The final BRA factor is "the nature and seriousness of the danger to any person or the community that would be posed by the person's release." 18 U.S.C. § 3142(g)(4). The United States concedes that because it moved for detention based on risk of nonappearance, this factor does not really apply to Flores. There is no information that indicates Flores poses a risk of danger to the community. The United States points out that he could continue his illegal activity if released. The Court does not minimize the seriousness of the crimes alleged; however, Flores does not pose a danger to the community the way a violent or drug offender does. To the extent Flores would pose any type of danger if released, the Court believes it could mitigate that danger with conditions. The Court finds that this factor weighs in favor of Flores's release.

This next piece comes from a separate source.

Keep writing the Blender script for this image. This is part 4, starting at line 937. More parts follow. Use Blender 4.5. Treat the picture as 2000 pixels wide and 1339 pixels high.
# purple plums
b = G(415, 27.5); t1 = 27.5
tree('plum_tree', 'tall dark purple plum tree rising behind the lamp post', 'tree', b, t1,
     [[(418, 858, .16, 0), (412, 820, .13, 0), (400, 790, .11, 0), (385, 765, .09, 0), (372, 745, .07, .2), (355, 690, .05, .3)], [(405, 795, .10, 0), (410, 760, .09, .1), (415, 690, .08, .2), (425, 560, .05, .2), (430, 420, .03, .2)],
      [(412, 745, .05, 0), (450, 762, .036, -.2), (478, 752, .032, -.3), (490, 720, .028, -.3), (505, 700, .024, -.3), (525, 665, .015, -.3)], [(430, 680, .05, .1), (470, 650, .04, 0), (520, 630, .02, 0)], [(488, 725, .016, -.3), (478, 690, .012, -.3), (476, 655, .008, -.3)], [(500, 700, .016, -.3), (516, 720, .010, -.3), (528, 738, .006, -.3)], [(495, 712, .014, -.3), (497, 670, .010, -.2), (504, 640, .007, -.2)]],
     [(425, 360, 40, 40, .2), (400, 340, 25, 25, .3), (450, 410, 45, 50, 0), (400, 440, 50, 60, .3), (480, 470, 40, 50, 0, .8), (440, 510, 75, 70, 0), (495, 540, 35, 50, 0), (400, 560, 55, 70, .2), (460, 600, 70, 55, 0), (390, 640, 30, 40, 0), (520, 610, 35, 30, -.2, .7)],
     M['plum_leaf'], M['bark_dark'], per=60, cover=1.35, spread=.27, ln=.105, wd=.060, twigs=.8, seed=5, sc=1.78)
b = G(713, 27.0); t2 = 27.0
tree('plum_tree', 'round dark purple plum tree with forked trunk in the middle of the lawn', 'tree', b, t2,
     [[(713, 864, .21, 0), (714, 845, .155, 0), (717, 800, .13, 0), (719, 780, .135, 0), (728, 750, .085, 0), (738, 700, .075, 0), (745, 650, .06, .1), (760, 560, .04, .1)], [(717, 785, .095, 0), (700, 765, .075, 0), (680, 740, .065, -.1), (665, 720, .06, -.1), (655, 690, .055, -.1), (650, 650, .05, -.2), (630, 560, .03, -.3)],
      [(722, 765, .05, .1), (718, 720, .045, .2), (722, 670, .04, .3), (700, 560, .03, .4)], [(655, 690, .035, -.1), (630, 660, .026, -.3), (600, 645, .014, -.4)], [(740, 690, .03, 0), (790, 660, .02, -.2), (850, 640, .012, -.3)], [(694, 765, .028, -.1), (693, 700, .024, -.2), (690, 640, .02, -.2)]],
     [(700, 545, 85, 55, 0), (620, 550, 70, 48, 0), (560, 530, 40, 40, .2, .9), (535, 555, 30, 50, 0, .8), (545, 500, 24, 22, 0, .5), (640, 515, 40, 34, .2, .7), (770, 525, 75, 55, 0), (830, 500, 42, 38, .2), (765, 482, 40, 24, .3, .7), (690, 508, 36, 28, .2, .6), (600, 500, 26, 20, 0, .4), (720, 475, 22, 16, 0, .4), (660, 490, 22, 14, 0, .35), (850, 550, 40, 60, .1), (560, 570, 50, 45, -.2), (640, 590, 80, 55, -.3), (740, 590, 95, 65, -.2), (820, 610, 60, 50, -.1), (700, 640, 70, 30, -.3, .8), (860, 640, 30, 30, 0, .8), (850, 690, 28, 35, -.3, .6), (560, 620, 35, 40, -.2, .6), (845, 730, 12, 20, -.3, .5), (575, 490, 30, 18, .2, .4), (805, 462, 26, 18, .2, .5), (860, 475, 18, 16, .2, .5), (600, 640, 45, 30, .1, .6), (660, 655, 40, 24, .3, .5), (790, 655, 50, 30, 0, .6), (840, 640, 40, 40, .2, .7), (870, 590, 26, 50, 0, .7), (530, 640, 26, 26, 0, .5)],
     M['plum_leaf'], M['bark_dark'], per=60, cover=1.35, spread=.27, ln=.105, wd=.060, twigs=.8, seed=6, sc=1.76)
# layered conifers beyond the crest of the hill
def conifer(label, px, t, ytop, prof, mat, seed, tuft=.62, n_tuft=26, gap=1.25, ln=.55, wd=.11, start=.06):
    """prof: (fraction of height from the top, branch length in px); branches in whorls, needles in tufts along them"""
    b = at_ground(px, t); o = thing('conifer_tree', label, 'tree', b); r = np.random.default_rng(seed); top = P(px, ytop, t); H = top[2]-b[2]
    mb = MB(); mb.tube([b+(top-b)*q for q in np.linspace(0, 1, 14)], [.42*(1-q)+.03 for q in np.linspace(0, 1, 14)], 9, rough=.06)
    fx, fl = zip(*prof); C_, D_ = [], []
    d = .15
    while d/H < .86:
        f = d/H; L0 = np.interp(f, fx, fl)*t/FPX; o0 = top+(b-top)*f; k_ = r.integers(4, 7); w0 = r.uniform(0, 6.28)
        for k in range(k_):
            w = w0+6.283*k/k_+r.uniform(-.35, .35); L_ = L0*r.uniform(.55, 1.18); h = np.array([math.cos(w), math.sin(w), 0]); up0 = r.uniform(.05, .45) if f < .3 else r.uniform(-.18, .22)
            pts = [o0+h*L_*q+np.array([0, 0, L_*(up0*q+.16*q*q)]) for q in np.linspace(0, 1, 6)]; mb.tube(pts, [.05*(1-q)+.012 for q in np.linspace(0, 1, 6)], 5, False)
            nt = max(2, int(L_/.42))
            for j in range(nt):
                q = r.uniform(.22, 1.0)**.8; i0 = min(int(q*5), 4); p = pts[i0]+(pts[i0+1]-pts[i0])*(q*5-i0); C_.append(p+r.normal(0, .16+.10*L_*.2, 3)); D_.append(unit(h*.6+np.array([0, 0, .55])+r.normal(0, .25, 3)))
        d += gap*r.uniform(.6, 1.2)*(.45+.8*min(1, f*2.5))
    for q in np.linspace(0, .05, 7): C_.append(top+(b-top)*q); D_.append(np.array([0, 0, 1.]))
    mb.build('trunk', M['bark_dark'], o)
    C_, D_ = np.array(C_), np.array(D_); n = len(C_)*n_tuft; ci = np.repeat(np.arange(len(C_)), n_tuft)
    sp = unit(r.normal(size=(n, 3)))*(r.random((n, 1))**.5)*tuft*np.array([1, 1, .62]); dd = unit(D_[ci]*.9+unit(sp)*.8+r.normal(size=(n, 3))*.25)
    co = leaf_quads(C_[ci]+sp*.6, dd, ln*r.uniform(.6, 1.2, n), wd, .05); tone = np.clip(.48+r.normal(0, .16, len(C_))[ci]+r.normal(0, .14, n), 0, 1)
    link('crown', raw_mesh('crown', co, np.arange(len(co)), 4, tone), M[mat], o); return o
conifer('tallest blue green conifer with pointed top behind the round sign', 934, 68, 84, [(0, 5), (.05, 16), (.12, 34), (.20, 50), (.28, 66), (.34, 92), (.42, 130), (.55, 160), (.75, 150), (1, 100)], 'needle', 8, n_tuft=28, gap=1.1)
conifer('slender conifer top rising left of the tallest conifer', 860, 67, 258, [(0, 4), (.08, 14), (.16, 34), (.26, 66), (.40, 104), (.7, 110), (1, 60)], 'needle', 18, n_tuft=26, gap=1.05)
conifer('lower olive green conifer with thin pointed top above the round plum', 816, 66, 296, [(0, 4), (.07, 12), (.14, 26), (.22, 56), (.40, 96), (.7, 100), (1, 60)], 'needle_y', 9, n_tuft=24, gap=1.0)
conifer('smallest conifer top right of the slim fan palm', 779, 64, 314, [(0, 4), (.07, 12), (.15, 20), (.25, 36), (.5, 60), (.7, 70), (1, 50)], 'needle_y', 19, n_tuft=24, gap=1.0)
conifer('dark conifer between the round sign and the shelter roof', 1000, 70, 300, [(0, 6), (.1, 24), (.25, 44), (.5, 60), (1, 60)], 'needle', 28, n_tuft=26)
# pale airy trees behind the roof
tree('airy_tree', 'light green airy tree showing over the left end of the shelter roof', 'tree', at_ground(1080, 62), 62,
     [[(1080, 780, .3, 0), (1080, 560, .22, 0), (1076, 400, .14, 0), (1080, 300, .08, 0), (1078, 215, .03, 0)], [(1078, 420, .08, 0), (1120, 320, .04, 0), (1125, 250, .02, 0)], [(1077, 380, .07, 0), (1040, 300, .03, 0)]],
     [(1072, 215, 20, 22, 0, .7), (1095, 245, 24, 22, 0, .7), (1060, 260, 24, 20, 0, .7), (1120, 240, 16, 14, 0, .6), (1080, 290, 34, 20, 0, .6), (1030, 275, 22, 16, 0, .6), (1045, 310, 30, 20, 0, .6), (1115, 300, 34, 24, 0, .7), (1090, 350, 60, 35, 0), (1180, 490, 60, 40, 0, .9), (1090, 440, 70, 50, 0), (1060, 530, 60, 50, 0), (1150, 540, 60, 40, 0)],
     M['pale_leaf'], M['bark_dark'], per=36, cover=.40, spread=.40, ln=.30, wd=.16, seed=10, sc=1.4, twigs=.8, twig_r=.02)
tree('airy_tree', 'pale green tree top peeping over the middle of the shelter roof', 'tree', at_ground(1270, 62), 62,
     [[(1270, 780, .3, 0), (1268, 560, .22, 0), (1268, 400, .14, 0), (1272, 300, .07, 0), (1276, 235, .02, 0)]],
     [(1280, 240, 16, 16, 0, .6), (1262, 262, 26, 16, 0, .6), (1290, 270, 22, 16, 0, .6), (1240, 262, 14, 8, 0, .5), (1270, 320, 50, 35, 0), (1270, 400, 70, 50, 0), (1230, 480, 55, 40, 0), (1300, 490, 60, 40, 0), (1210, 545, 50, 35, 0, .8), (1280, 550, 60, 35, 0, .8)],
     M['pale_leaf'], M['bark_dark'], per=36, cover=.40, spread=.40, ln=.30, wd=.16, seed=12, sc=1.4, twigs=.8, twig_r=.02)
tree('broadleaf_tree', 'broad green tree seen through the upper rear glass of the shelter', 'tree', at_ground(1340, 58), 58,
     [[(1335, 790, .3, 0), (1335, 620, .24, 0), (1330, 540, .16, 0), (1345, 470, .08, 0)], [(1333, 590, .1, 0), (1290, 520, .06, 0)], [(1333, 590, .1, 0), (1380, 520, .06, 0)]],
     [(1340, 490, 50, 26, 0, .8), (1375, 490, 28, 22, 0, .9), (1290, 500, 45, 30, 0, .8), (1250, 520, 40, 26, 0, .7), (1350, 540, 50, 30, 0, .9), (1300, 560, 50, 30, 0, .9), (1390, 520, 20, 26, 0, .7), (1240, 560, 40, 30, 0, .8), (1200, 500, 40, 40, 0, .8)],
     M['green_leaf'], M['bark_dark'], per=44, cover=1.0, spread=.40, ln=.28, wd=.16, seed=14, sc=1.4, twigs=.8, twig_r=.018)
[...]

Based up on an examination of the entire record, the proffer and testimony at the hearing before the undersigned, and the Pretrial Services Report, the Court finds the United States established by a preponderance of the evidence that that Flores poses a risk of flight or nonappearance. The Court cannot craft any conditions or combination of conditions to mitigate the risk that he will fail to appear if released.
Because the United States did not move for danger-based detention, and because the Court has already determined flight-based detention is warranted, the Court need not further analyze the danger Flores would pose if released.
III. CONCLUSION
For the stated reasons, the Court finds that the United States has proved by a preponderance of the evidence that no conditions could ensure Flores's future appearance at Court proceedings. Accordingly, the Court RECOMMENDS the District Court DENY Flores's Motion to Revoke the Detention Order.
The Court issues this Recommended Disposition pursuant to 28 U.S.C. § 636(b)(1)(B). The parties should consult that statute and Federal Rule of Criminal Procedure 59(a) concerning the right to appeal to the District Court. Failure to object timely to this Recommended Disposition will typically waive that party's right to review.
Entered this the 30th day of December, 2020.